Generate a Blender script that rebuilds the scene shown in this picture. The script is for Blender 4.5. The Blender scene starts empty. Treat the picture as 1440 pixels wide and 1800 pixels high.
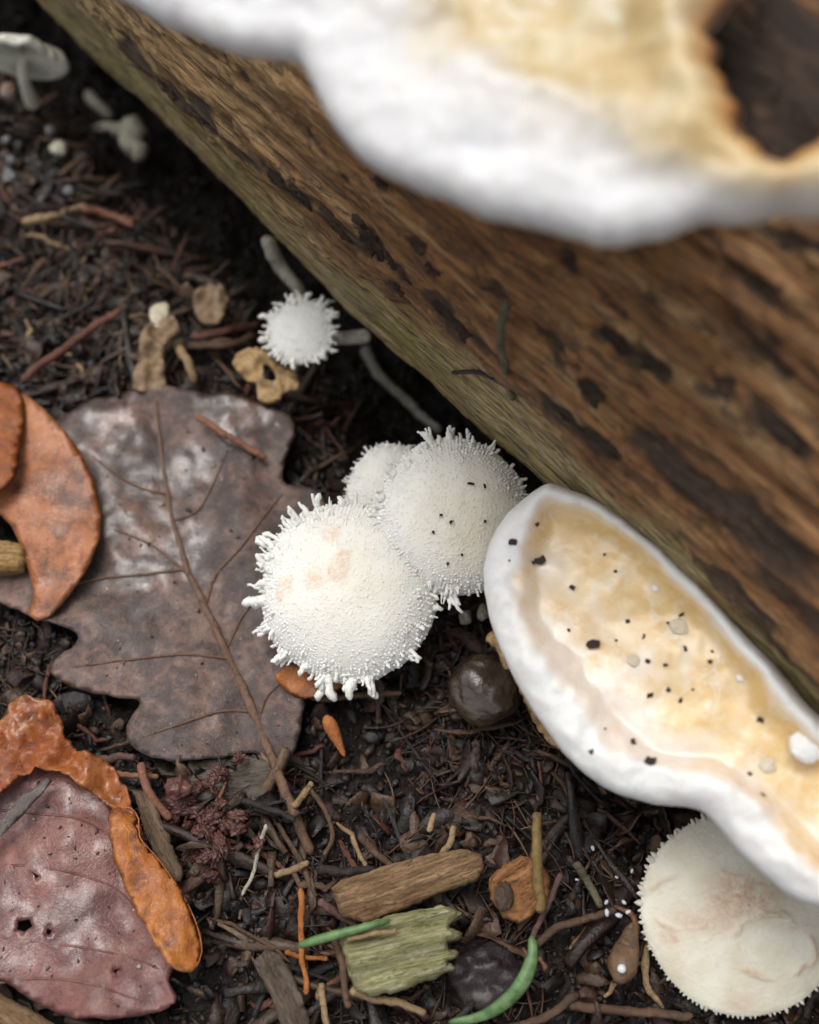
import bpy, math, random
import numpy as np
from mathutils import Vector, Matrix
from mathutils.geometry import delaunay_2d_cdt

random.seed(7); RNG = np.random.default_rng(7)
SC = bpy.context.scene
SC.unit_settings.scale_length = 0.01            # one Blender unit is one centimetre
COL = SC.collection

# ------------------------------------------------------------------ camera
CAM_H, PITCH, VFOV = 14.0, math.radians(62), math.radians(50)
cam = bpy.data.cameras.new('camera'); camo = bpy.data.objects.new('camera', cam); COL.objects.link(camo)
camo.location = (0, 0, CAM_H); camo.rotation_euler = (math.pi/2-PITCH, 0, 0)
cam.sensor_fit = 'VERTICAL'; cam.sensor_height = 24; cam.lens = 12/math.tan(VFOV/2)
cam.clip_start = 0.05; cam.clip_end = 2000
cam.dof.use_dof = True; cam.dof.focus_distance = 13.3
cam.dof.aperture_fstop = 1e-3*cam.lens/(2*0.135)
cam.dof.aperture_blades = 0
SC.camera = camo

# ------------------------------------------------------------------ sky and sun (overcast under trees)
SUN_EL, SUN_AZ = math.radians(71), math.radians(322)
w = bpy.data.worlds.new('World'); SC.world = w; w.use_nodes = True
wn = w.node_tree.nodes; wl = w.node_tree.links
bg = wn['Background']; sky = wn.new('ShaderNodeTexSky'); sky.sky_type = 'NISHITA'; sky.sun_disc = False
sky.sun_elevation = SUN_EL; sky.sun_rotation = SUN_AZ; sky.dust_density = 4.0; sky.ozone_density = 1.0; sky.air_density = 1.0
hs = wn.new('ShaderNodeHueSaturation'); hs.inputs['Saturation'].default_value = 0.14
wl.new(sky.outputs[0], hs.inputs['Color']); wl.new(hs.outputs[0], bg.inputs[0]); bg.inputs[1].default_value = 0.155
sun = bpy.data.lights.new('sun', 'SUN'); sun.energy = 1.4; sun.angle = math.radians(36); sun.color = (1.0, .95, .88)
suno = bpy.data.objects.new('sun', sun); COL.objects.link(suno)
sd = Vector((math.sin(SUN_AZ)*math.cos(SUN_EL), math.cos(SUN_AZ)*math.cos(SUN_EL), math.sin(SUN_EL)))
suno.rotation_euler = sd.to_track_quat('Z', 'Y').to_euler()
SC.view_settings.view_transform = 'Standard'; SC.view_settings.look = 'None'
SC.view_settings.exposure = 0.2; SC.view_settings.gamma = 1.0; SC.view_settings.use_curve_mapping = False
SC.render.engine = 'CYCLES'
SC.cycles.max_bounces = 6; SC.cycles.use_denoising = True

# ------------------------------------------------------------------ camera geometry helpers
T = math.tan(VFOV/2)
CF = np.array([0, math.cos(PITCH), -math.sin(PITCH)]); CU = np.array([0, math.sin(PITCH), math.cos(PITCH)]); CR = np.array([1., 0, 0])
CO = np.array([0, 0, CAM_H])
def ray(px, py): return CF + CR*((px-720)/900*T) + CU*((900-py)/900*T)
def onz(px, py, z):
    d = ray(px, py); return CO + d*((z-CAM_H)/d[2])
def onplane(px, py, p0, n):
    d = ray(px, py); return CO + d*(np.dot(np.asarray(p0)-CO, n)/np.dot(d, n))
def depth(p): return float(np.dot(np.asarray(p)-CO, CF))
def pxs(p): return depth(p)*T/900                # centimetres per photo pixel at p
def nrm(v): v = np.asarray(v, float); return v/np.linalg.norm(v)

# ------------------------------------------------------------------ noise
_perm = RNG.permutation(256); _perm = np.concatenate([_perm, _perm, _perm])
_g = RNG.normal(size=(256, 3)); _g /= np.linalg.norm(_g, axis=1)[:, None]
def perlin(P, seed=0):
    P = np.asarray(P, float) + seed*17.31
    i = np.floor(P).astype(int); f = P-i; u = f*f*f*(f*(f*6-15)+10); i &= 255
    out = 0
    for dx in (0, 1):
        for dy in (0, 1):
            for dz in (0, 1):
                h = _perm[_perm[_perm[(i[:, 0]+dx) & 255]+((i[:, 1]+dy) & 255)]+((i[:, 2]+dz) & 255)]
                g = _g[h]
                d = g[:, 0]*(f[:, 0]-dx)+g[:, 1]*(f[:, 1]-dy)+g[:, 2]*(f[:, 2]-dz)
                wx = u[:, 0] if dx else 1-u[:, 0]; wy = u[:, 1] if dy else 1-u[:, 1]; wz = u[:, 2] if dz else 1-u[:, 2]
                out = out+d*wx*wy*wz
    return out*1.5
def fbm(P, octv=4, gain=.5, lac=2.03, seed=0):
    P = np.asarray(P, float); a = 1; s = 0
    for k in range(octv):
        s = s+a*perlin(P, seed+k*3.7); P = P*lac; a *= gain
    return s
def P3(x, y, z=0): 
    x = np.asarray(x, float); return np.stack([x, np.broadcast_to(y, x.shape), np.broadcast_to(z, x.shape)], -1)
def sstep(a, b, x): t = np.clip((np.asarray(x)-a)/(b-a), 0, 1); return t*t*(3-2*t)

# ------------------------------------------------------------------ object helpers
def tag(o, label=None, cat=None, group=None, kind=None):
    for k, v in (('label', label), ('category', cat), ('group', group), ('kind', kind)):
        if v: o[k] = v
    return o
def thing(name, label, cat, loc, group=None):
    o = bpy.data.objects.new(name, None); COL.objects.link(o); o.location = loc; o.empty_display_size = .3
    return tag(o, label, cat, group)
def mesh(name, V, F, mat, attrs=None, smooth=True):
    V = np.asarray(V, np.float32)
    me = bpy.data.meshes.new(name)
    if isinstance(F, np.ndarray):
        n, k = F.shape
        me.vertices.add(len(V)); me.vertices.foreach_set('co', V.ravel())
        me.loops.add(n*k); me.loops.foreach_set('vertex_index', F.astype(np.int32).ravel())
        me.polygons.add(n); me.polygons.foreach_set('loop_start', np.arange(0, n*k, k, dtype=np.int32))
        me.update(calc_edges=True)
    else:
        me.from_pydata([tuple(map(float, v)) for v in V], [], F)
    if smooth: me.polygons.foreach_set('use_smooth', np.ones(len(me.polygons), bool))
    for k, a in (attrs or {}).items():
        a = np.asarray(a, np.float32)
        if a.ndim == 1:
            at = me.attributes.new(k, 'FLOAT', 'POINT'); at.data.foreach_set('value', a)
        else:
            at = me.attributes.new(k, 'FLOAT_COLOR', 'POINT')
            at.data.foreach_set('color', np.concatenate([a, np.ones((len(a), 1), np.float32)], 1).ravel())
    if mat: me.materials.append(mat)
    me.update(); return me
def obj(name, V, F, mat, root=None, loc=None, attrs=None, smooth=True):
    V = np.asarray(V, float)
    base = np.array(root.location) if root is not None and loc is None and root.parent is None else np.zeros(3)
    if root is not None and root.parent is not None: base = np.array(root.parent.location)+np.array(root.location)
    if root is None:
        base = np.array(loc) if loc is not None else np.array([V[:, 0].mean(), V[:, 1].mean(), V[:, 2].min()])
    o = bpy.data.objects.new(name, mesh(name, V-base, F, mat, attrs, smooth)); COL.objects.link(o)
    if root is not None: o.parent = root
    else: o.location = base
    return o

# ------------------------------------------------------------------ shape builders
def spline(pts, step, closed=True):
    p = np.asarray(pts, float); n = len(p); out = []
    for i in range(n if closed else n-1):
        if closed: a, b, c, d = p[i-1], p[i], p[(i+1) % n], p[(i+2) % n]
        else: a, b, c, d = p[max(i-1, 0)], p[i], p[i+1], p[min(i+2, n-1)]
        m = max(1, int(np.linalg.norm(c-b)/step))
        for t in np.arange(m)/m:
            out.append(.5*((2*b)+(c-a)*t+(2*a-5*b+4*c-d)*t*t+(3*b-a-3*c+d)*t**3))
    if not closed: out.append(p[-1])
    return np.array(out)
def inside(poly, q):
    x, y = q[:, 0], q[:, 1]; r = np.zeros(len(q), bool); n = len(poly)
    for i in range(n):
        x1, y1 = poly[i-1]; x2, y2 = poly[i]
        c = ((y1 > y) != (y2 > y))
        if c.any(): r ^= c & (x < (x2-x1)*(y-y1)/((y2-y1) if y2 != y1 else 1e-12)+x1)
    return r
def dpoly(q, poly, closed=True):
    d = np.full(len(q), 1e9); n = len(poly)
    for i in range(0 if closed else 1, n):
        a = poly[i-1]; b = poly[i]; ab = b-a; L = max(ab@ab, 1e-12)
        t = np.clip(((q-a)@ab)/L, 0, 1); e = q-a-t[:, None]*ab
        d = np.minimum(d, (e*e).sum(1))
    return np.sqrt(d)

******

Write out again exactly the lines from the start of the data above through the line containing "from mathutils.geometry import", inclusive, excluding any pictures.

Generate a Blender script that rebuilds the scene shown in this picture. The script is for Blender 4.5. The Blender scene starts empty. Treat the picture as 1440 pixels wide and 1800 pixels high.
import bpy, math, random
import numpy as np
from mathutils import Vector, Matrix
from mathutils.geometry import delaunay_2d_cdt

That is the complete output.